§ **INFORMATION SUPPLIED**:
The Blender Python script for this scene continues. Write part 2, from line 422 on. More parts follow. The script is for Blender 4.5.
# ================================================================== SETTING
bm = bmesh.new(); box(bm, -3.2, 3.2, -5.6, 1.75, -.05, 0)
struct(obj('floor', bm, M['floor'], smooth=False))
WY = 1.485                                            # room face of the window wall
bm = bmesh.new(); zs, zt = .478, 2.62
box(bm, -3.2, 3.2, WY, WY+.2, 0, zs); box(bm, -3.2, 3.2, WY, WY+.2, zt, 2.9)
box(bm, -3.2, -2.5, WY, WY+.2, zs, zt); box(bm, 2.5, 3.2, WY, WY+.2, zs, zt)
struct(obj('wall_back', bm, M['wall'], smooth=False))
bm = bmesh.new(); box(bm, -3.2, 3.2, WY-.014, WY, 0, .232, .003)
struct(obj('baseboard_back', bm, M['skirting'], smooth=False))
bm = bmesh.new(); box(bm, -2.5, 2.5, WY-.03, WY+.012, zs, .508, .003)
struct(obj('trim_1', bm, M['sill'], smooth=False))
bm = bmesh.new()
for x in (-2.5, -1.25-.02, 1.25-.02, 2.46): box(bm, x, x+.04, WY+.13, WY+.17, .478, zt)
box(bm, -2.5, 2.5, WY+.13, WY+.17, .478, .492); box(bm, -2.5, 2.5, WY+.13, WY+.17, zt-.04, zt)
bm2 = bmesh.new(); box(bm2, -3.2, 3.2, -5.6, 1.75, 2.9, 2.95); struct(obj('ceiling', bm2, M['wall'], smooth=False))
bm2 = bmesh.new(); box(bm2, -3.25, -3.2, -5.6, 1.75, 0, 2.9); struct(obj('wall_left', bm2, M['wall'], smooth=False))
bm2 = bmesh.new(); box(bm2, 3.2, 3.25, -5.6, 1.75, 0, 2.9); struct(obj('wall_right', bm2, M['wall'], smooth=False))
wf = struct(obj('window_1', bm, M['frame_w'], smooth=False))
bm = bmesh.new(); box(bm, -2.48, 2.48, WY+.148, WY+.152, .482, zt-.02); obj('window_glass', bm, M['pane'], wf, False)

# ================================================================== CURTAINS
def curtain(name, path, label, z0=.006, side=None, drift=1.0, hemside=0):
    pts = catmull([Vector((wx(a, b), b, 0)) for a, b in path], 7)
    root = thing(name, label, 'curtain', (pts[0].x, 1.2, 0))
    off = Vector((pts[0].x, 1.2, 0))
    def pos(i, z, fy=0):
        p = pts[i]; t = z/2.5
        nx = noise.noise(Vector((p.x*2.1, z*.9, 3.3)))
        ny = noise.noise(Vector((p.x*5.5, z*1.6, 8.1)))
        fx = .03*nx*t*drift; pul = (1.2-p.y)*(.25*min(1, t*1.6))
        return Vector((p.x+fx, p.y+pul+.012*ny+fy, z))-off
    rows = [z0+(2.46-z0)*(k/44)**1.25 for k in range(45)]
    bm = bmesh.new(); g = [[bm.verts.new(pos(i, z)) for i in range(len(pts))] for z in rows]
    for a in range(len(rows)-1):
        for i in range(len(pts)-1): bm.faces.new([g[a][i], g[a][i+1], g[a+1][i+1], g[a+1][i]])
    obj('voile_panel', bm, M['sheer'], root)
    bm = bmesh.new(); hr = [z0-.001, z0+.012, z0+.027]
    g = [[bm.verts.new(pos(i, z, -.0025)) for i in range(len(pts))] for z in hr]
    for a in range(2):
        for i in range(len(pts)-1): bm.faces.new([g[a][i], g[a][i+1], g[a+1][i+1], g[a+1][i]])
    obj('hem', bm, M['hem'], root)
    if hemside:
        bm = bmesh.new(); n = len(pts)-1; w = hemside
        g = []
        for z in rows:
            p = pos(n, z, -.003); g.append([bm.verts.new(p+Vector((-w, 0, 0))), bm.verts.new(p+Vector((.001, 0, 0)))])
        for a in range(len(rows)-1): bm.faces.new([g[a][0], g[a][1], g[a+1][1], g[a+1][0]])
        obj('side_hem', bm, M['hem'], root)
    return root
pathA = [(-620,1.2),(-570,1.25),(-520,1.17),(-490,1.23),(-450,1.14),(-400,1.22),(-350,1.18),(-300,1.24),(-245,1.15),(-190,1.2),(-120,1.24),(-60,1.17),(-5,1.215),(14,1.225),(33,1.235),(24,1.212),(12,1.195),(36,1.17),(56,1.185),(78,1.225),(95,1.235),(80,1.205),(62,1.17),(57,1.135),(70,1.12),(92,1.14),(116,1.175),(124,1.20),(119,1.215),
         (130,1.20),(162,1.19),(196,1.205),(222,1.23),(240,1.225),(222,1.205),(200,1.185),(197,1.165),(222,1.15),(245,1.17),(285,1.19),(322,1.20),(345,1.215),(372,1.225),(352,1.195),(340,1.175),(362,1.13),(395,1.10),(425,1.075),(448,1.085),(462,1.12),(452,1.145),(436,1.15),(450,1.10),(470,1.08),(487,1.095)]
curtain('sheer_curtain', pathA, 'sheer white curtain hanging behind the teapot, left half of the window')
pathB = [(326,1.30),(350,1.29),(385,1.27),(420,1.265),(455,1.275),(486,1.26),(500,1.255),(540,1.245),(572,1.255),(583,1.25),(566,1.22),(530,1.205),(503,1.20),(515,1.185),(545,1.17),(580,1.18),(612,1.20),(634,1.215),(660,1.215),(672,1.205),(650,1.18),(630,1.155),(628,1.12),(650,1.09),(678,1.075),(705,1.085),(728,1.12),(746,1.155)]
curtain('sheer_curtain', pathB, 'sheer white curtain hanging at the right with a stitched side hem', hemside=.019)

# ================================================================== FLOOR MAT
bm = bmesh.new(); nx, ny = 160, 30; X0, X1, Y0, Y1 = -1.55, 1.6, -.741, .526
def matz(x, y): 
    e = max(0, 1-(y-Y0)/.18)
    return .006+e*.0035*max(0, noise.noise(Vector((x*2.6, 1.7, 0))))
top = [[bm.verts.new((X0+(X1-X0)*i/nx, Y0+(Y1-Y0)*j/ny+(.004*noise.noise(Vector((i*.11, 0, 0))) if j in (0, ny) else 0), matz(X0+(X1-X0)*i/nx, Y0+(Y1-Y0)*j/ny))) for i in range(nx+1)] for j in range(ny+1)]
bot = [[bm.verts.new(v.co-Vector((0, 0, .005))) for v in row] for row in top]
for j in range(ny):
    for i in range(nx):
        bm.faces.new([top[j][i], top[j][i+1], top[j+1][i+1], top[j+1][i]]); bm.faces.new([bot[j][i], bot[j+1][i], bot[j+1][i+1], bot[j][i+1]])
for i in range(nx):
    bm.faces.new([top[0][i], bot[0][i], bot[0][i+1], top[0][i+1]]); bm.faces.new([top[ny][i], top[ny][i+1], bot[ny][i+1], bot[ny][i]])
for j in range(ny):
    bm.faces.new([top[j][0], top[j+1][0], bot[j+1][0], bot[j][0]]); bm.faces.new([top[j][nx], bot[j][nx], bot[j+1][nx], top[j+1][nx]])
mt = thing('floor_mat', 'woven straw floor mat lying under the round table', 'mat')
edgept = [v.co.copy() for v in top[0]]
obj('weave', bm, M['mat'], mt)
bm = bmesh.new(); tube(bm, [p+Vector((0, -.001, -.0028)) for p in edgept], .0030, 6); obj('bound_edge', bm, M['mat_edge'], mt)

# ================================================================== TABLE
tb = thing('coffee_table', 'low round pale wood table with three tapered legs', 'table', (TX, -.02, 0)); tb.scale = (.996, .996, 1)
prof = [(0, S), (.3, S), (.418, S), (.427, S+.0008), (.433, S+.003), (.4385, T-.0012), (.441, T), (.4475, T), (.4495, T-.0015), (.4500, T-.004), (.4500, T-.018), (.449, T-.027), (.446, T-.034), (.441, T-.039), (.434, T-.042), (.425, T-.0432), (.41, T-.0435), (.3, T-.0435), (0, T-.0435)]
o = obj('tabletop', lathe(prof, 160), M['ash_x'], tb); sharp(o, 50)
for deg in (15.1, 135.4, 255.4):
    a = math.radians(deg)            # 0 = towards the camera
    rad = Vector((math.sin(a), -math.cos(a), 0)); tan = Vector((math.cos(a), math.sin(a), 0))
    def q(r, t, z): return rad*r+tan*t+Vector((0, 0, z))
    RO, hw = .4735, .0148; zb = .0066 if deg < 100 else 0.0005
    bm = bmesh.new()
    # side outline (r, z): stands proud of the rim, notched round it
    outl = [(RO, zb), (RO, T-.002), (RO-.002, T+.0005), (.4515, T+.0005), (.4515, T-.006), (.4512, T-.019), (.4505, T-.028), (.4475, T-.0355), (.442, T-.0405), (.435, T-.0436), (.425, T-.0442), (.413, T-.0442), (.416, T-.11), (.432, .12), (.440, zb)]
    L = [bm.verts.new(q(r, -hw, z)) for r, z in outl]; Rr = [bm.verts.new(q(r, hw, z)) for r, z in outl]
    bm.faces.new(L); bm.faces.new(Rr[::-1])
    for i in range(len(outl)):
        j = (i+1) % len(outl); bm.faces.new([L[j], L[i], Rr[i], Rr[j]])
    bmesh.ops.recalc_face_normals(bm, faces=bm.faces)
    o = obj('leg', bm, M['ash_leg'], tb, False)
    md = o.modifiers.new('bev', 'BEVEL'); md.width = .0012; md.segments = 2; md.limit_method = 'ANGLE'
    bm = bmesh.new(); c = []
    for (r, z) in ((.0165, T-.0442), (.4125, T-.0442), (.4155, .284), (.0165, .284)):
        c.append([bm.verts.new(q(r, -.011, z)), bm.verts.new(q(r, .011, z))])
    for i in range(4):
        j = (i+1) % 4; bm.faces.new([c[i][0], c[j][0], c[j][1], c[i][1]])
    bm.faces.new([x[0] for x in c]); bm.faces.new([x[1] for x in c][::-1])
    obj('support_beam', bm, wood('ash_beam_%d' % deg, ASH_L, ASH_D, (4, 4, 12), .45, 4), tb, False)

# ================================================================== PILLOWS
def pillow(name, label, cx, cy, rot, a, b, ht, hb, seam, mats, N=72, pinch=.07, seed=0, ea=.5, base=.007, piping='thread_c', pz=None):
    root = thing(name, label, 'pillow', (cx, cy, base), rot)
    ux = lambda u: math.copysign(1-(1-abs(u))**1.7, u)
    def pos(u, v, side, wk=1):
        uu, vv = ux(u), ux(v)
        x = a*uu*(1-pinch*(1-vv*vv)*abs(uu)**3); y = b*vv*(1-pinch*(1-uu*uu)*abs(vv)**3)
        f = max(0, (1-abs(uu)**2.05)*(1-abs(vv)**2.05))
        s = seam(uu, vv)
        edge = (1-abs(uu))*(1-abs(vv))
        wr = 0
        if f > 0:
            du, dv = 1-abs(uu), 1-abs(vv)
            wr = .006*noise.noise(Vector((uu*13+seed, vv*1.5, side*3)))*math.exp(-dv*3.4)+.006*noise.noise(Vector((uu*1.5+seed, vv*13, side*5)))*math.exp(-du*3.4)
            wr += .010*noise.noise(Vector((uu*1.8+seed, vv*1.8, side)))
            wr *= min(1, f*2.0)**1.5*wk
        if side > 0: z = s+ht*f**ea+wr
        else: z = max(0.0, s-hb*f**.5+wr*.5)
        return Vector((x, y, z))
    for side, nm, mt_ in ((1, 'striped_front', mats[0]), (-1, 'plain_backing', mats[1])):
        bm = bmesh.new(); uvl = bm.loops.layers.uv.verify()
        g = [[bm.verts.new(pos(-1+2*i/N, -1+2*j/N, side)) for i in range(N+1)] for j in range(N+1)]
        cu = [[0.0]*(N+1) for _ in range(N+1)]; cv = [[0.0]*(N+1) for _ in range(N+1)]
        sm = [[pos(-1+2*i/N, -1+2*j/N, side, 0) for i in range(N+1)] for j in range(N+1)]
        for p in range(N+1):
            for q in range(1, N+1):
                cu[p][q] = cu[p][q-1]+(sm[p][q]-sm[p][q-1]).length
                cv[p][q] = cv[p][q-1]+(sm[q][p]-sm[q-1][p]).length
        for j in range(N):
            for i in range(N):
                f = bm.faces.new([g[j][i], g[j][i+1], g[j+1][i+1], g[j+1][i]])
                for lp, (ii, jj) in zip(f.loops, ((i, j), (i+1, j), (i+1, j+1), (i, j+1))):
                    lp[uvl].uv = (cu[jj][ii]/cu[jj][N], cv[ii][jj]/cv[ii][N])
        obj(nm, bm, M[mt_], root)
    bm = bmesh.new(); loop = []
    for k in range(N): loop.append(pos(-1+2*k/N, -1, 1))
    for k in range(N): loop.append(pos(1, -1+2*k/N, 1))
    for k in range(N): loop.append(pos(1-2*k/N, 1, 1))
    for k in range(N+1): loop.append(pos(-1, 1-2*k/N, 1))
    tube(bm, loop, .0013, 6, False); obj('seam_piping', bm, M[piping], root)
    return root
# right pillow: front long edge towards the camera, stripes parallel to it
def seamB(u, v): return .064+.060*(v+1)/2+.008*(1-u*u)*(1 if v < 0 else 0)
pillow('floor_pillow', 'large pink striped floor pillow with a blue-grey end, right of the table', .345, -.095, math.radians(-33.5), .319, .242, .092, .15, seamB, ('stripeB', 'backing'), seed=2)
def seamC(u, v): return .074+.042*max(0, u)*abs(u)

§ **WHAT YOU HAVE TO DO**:
Reprint the data above from the opening line to the line holding "M['pane'], wf, False)", inclusive, and nothing else.

§ **THE RESPONSE**:
The Blender Python script for this scene continues. Write part 2, from line 422 on. More parts follow. The script is for Blender 4.5.
# ================================================================== SETTING
bm = bmesh.new(); box(bm, -3.2, 3.2, -5.6, 1.75, -.05, 0)
struct(obj('floor', bm, M['floor'], smooth=False))
WY = 1.485                                            # room face of the window wall
bm = bmesh.new(); zs, zt = .478, 2.62
box(bm, -3.2, 3.2, WY, WY+.2, 0, zs); box(bm, -3.2, 3.2, WY, WY+.2, zt, 2.9)
box(bm, -3.2, -2.5, WY, WY+.2, zs, zt); box(bm, 2.5, 3.2, WY, WY+.2, zs, zt)
struct(obj('wall_back', bm, M['wall'], smooth=False))
bm = bmesh.new(); box(bm, -3.2, 3.2, WY-.014, WY, 0, .232, .003)
struct(obj('baseboard_back', bm, M['skirting'], smooth=False))
bm = bmesh.new(); box(bm, -2.5, 2.5, WY-.03, WY+.012, zs, .508, .003)
struct(obj('trim_1', bm, M['sill'], smooth=False))
bm = bmesh.new()
for x in (-2.5, -1.25-.02, 1.25-.02, 2.46): box(bm, x, x+.04, WY+.13, WY+.17, .478, zt)
box(bm, -2.5, 2.5, WY+.13, WY+.17, .478, .492); box(bm, -2.5, 2.5, WY+.13, WY+.17, zt-.04, zt)
bm2 = bmesh.new(); box(bm2, -3.2, 3.2, -5.6, 1.75, 2.9, 2.95); struct(obj('ceiling', bm2, M['wall'], smooth=False))
bm2 = bmesh.new(); box(bm2, -3.25, -3.2, -5.6, 1.75, 0, 2.9); struct(obj('wall_left', bm2, M['wall'], smooth=False))
bm2 = bmesh.new(); box(bm2, 3.2, 3.25, -5.6, 1.75, 0, 2.9); struct(obj('wall_right', bm2, M['wall'], smooth=False))
wf = struct(obj('window_1', bm, M['frame_w'], smooth=False))
bm = bmesh.new(); box(bm, -2.48, 2.48, WY+.148, WY+.152, .482, zt-.02); obj('window_glass', bm, M['pane'], wf, False)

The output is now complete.